SK Hynix drops as AI chip sell-off hits Asian tech shares
Asian semiconductor shares fell Thursday after U.S. chip stocks sold off, with SK Hynix reversing much of its prior-session rally.
By Theo Nakamura · Staff Writer
· 3 min read
Asian chip stocks fell sharply Thursday after weakness in U.S. semiconductor names carried into Seoul and Tokyo, according to CNBC. For retail investors, the move is a reminder that the AI trade has become tightly linked across markets: when big chip names in one region sell off, related stocks elsewhere can quickly feel the pressure.
SK Hynix was the standout decliner in South Korea, with its Seoul-listed shares down more than 9%, CNBC reported. That move erased the prior session’s 8% gain and added to a volatile stretch for the memory-chip maker since its U.S. listing last week.
A semiconductor is a chip used to process or store data, and the group has been central to the market’s artificial intelligence rally. AI systems require large amounts of computing power and memory, which has boosted investor interest in companies tied to chips, chipmaking equipment and data-center hardware.
The selling was broad in South Korea. CNBC reported that Samsung Electronics fell more than 7%, Seoul Semiconductor declined more than 5%, LG Innotek lost about 1%, and Samsung SDI dropped more than 2%.
Japanese technology shares also came under pressure. Advantest, an AI-linked equipment maker, fell more than 6%, while SoftBank Group slid nearly 7%, CNBC reported. Tokyo Electron lost more than 5%, and Renesas Electronics declined 4%.

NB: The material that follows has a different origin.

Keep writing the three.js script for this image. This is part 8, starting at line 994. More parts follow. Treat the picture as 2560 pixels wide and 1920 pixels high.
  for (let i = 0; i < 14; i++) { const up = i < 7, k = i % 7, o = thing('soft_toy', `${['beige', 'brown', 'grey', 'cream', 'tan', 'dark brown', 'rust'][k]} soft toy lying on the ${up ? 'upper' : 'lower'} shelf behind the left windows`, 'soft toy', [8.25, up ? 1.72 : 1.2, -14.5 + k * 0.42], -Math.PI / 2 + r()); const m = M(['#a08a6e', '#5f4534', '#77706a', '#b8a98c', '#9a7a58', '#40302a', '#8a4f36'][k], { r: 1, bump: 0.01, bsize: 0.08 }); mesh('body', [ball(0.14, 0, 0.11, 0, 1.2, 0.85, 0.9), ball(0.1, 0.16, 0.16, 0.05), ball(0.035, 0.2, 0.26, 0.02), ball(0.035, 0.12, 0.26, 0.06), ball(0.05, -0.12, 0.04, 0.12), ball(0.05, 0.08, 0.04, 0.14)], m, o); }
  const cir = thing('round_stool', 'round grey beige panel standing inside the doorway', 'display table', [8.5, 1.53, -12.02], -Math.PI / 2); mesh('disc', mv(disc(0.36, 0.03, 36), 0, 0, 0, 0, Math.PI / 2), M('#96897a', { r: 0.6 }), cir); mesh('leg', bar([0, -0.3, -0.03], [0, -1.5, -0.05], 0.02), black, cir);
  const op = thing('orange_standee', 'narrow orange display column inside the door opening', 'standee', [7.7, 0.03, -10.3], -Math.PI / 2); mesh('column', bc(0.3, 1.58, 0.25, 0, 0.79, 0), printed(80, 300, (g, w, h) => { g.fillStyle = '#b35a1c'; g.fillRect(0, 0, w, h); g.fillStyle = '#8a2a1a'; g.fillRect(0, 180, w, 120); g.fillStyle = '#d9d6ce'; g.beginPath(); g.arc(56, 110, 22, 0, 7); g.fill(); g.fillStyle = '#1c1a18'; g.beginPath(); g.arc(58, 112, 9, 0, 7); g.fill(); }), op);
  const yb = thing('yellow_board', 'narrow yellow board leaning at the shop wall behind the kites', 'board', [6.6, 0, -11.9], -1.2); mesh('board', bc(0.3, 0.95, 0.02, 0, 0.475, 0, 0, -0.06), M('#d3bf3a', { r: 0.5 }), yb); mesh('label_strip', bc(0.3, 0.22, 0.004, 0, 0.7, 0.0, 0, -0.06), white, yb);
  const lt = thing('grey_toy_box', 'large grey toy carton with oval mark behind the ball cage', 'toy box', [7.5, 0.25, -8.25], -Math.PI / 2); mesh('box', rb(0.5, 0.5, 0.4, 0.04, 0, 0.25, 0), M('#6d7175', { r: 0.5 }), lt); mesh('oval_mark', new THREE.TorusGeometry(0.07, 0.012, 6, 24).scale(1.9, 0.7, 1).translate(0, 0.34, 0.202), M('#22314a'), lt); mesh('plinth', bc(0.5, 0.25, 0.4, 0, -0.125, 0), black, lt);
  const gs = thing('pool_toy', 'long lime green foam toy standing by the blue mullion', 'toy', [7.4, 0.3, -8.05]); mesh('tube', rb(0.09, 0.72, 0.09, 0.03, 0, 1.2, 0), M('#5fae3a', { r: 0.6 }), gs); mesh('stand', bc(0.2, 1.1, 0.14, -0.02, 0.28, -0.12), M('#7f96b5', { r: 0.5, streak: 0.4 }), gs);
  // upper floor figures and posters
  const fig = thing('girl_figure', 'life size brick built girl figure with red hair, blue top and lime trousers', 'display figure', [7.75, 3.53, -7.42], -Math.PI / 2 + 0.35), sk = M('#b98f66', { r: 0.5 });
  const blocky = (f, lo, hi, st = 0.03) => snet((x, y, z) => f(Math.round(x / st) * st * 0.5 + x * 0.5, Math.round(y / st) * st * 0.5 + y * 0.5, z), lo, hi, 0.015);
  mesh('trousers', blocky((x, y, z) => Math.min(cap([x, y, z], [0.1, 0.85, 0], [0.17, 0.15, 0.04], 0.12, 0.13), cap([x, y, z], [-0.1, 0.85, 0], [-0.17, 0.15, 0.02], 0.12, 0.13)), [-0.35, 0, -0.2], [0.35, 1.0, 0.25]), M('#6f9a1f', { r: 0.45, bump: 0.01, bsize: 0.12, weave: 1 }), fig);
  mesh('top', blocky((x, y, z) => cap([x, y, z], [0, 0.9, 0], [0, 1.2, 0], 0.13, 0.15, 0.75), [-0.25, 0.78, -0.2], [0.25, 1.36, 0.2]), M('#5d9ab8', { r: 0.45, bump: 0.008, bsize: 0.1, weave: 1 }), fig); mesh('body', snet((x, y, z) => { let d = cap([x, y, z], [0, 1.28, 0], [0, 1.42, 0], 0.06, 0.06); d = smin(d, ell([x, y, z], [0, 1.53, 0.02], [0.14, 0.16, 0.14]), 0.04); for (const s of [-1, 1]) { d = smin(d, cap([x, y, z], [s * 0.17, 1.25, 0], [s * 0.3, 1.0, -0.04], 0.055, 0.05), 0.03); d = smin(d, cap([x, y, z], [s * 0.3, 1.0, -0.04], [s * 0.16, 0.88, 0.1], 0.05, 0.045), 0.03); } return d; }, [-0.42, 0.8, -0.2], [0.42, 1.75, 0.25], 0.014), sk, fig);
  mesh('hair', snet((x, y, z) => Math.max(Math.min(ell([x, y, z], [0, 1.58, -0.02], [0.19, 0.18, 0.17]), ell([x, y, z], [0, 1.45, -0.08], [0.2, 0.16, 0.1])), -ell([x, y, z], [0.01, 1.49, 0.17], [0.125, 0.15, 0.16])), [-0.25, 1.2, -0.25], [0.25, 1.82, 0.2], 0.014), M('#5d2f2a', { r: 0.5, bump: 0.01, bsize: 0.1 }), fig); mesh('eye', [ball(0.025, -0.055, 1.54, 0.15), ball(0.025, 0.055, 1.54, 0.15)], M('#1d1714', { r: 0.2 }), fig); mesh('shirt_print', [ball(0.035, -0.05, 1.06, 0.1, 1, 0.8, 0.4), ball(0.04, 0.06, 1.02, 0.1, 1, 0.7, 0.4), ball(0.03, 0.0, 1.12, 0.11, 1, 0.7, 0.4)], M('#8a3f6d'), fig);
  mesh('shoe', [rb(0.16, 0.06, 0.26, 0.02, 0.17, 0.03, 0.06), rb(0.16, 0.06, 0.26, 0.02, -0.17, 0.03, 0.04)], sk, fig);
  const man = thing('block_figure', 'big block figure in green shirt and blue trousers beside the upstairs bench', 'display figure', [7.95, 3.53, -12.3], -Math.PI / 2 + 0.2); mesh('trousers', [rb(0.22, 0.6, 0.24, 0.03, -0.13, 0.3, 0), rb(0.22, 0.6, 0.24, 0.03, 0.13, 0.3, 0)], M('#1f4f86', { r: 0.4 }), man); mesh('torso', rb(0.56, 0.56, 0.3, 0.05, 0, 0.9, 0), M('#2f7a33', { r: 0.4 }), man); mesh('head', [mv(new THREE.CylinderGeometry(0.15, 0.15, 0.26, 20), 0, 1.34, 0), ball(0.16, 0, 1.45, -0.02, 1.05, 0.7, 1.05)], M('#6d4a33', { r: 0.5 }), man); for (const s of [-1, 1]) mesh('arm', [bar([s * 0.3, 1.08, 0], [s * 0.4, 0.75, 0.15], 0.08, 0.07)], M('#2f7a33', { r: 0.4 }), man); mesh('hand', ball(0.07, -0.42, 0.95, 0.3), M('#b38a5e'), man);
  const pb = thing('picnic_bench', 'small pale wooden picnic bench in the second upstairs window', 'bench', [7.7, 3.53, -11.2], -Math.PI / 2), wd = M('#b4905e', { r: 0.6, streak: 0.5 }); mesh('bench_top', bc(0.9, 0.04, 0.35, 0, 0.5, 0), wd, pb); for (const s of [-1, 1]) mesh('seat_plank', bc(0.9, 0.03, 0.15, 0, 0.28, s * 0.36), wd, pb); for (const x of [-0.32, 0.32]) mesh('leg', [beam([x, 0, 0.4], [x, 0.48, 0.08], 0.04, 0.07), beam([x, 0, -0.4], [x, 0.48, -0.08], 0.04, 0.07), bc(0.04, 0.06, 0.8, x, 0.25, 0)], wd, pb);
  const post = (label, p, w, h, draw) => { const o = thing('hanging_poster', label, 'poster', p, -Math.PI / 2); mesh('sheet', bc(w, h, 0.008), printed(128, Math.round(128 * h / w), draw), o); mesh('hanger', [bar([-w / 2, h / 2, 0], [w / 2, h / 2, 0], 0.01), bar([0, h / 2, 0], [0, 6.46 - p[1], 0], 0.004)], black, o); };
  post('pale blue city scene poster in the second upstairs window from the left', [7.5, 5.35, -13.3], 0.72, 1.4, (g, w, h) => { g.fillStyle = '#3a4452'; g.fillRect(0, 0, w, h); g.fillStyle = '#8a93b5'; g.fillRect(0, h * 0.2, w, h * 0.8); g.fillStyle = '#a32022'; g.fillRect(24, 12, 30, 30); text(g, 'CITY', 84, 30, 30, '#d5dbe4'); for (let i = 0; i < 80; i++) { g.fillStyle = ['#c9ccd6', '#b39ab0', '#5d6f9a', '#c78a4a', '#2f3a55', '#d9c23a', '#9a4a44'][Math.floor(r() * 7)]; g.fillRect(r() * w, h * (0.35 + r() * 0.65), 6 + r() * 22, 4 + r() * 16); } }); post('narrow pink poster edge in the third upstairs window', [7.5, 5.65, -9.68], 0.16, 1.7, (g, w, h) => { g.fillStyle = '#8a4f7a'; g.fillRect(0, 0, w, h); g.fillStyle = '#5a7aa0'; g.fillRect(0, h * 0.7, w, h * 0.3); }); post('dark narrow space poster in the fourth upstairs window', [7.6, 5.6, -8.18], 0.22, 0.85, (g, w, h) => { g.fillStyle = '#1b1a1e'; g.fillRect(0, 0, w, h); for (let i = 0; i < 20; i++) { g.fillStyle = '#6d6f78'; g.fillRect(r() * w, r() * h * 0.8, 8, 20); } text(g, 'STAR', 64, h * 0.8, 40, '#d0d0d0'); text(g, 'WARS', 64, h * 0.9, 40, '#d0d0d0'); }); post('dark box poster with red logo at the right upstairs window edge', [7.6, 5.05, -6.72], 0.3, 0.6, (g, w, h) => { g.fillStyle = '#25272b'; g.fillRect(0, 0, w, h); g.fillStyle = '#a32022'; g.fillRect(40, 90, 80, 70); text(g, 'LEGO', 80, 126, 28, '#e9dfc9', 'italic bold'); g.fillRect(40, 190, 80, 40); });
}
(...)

The Asian declines followed a rough U.S. session for chip stocks. CNBC reported that Micron Technology sank 8%, Intel fell more than 4%, and both Lam Research and Advanced Micro Devices dropped about 3%.
The move came even after Dutch chip-equipment maker ASML posted strong results. CNBC reported that ASML lifted its full-year sales guidance for the second time this year, projecting revenue of 43 billion euros to 45 billion euros, above analysts’ expectations. The company also laid out plans to increase production of its extreme ultraviolet lithography machines, equipment used to make advanced chips.
That gap between strong company updates and falling share prices points to a common market dynamic: stocks can decline when investors decide expectations have already moved too far. In fast-rising sectors, good news may not be enough if valuations, meaning the prices investors pay relative to earnings or sales, are already stretched.
Louis Kondratev, a trader at XFUNDs, told CNBC the pullback reflects how crowded semiconductor trades have become after a long AI-led run. He said semiconductors now account for about 20% of the S&P 500, compared with just over 8% during the dot-com bubble in 2000 and a historical range of 2% to 5%.
Kondratev said earnings momentum has been strong, but concentrated in semiconductors. He told CNBC that momentum may begin to slow as investors reassess valuations.
SK Hynix had already posted its steepest one-day decline on Monday, CNBC reported, as investors took profits amid rising concerns about AI spending. Thursday’s drop shows those concerns are still hitting the sector, even as demand tied to AI remains a major theme for chip companies.
This story draws on original reporting from CNBC.